··· Records shown

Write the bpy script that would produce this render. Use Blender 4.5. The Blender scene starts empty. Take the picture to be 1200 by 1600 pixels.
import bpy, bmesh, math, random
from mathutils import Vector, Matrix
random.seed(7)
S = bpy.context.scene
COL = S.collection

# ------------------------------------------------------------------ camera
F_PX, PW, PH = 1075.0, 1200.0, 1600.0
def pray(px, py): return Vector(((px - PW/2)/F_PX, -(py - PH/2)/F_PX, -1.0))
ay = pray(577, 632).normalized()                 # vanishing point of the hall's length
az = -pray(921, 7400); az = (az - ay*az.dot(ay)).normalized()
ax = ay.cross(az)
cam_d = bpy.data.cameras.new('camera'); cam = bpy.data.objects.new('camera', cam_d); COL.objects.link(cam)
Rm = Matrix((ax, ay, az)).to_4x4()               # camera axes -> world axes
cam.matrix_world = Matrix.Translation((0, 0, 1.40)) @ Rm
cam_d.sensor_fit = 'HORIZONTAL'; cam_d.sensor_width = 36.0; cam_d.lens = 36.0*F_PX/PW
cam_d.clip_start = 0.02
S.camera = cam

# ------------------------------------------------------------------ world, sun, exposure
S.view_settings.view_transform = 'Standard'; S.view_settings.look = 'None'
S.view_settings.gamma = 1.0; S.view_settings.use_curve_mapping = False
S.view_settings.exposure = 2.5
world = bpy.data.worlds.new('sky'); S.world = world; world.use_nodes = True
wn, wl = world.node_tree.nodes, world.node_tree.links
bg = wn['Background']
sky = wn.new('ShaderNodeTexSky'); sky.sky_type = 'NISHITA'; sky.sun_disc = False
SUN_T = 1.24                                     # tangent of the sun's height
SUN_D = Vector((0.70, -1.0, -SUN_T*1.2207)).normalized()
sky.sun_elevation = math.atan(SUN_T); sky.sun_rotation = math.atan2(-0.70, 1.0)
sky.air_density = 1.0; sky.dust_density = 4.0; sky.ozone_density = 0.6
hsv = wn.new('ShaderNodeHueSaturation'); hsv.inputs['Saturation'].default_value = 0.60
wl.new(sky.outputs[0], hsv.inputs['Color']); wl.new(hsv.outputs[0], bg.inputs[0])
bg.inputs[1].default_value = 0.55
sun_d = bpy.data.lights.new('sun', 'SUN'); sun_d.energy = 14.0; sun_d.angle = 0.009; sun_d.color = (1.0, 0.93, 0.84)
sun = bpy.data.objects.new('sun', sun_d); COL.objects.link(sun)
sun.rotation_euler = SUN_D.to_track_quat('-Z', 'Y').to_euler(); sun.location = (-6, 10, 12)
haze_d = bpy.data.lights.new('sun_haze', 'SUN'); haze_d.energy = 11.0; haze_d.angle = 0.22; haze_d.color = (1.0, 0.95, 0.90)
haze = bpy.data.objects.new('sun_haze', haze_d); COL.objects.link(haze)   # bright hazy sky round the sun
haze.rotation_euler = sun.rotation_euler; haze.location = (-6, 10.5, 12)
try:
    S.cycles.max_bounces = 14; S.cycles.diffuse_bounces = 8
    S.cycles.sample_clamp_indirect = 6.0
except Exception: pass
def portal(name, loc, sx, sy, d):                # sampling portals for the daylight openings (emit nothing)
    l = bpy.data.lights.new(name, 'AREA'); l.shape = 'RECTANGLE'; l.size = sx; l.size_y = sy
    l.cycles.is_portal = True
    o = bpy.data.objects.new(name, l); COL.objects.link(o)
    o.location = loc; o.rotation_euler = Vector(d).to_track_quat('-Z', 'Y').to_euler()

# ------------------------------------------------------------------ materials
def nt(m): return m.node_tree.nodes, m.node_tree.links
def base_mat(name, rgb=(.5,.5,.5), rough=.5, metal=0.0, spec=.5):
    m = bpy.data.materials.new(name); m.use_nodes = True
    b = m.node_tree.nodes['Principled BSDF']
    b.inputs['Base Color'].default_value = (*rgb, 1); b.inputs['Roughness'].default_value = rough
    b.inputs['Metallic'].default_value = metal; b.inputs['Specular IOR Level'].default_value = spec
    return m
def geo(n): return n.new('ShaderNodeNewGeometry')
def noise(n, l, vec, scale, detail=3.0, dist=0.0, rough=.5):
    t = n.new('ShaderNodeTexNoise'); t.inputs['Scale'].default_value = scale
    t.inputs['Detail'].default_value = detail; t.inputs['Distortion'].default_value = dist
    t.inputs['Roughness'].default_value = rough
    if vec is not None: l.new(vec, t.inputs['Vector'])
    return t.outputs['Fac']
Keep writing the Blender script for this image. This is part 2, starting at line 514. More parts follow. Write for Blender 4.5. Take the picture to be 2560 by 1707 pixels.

······

• Given request:
Quote every line of the records above, from the first down to the one holding "S.camera = cam", exactly as written.

• Output below:
Write the bpy script that would produce this render. Use Blender 4.5. The Blender scene starts empty. Take the picture to be 1200 by 1600 pixels.
import bpy, bmesh, math, random
from mathutils import Vector, Matrix
random.seed(7)
S = bpy.context.scene
COL = S.collection

# ------------------------------------------------------------------ camera
F_PX, PW, PH = 1075.0, 1200.0, 1600.0
def pray(px, py): return Vector(((px - PW/2)/F_PX, -(py - PH/2)/F_PX, -1.0))
ay = pray(577, 632).normalized()                 # vanishing point of the hall's length
az = -pray(921, 7400); az = (az - ay*az.dot(ay)).normalized()
ax = ay.cross(az)
cam_d = bpy.data.cameras.new('camera'); cam = bpy.data.objects.new('camera', cam_d); COL.objects.link(cam)
Rm = Matrix((ax, ay, az)).to_4x4()               # camera axes -> world axes
cam.matrix_world = Matrix.Translation((0, 0, 1.40)) @ Rm
cam_d.sensor_fit = 'HORIZONTAL'; cam_d.sensor_width = 36.0; cam_d.lens = 36.0*F_PX/PW
cam_d.clip_start = 0.02
S.camera = cam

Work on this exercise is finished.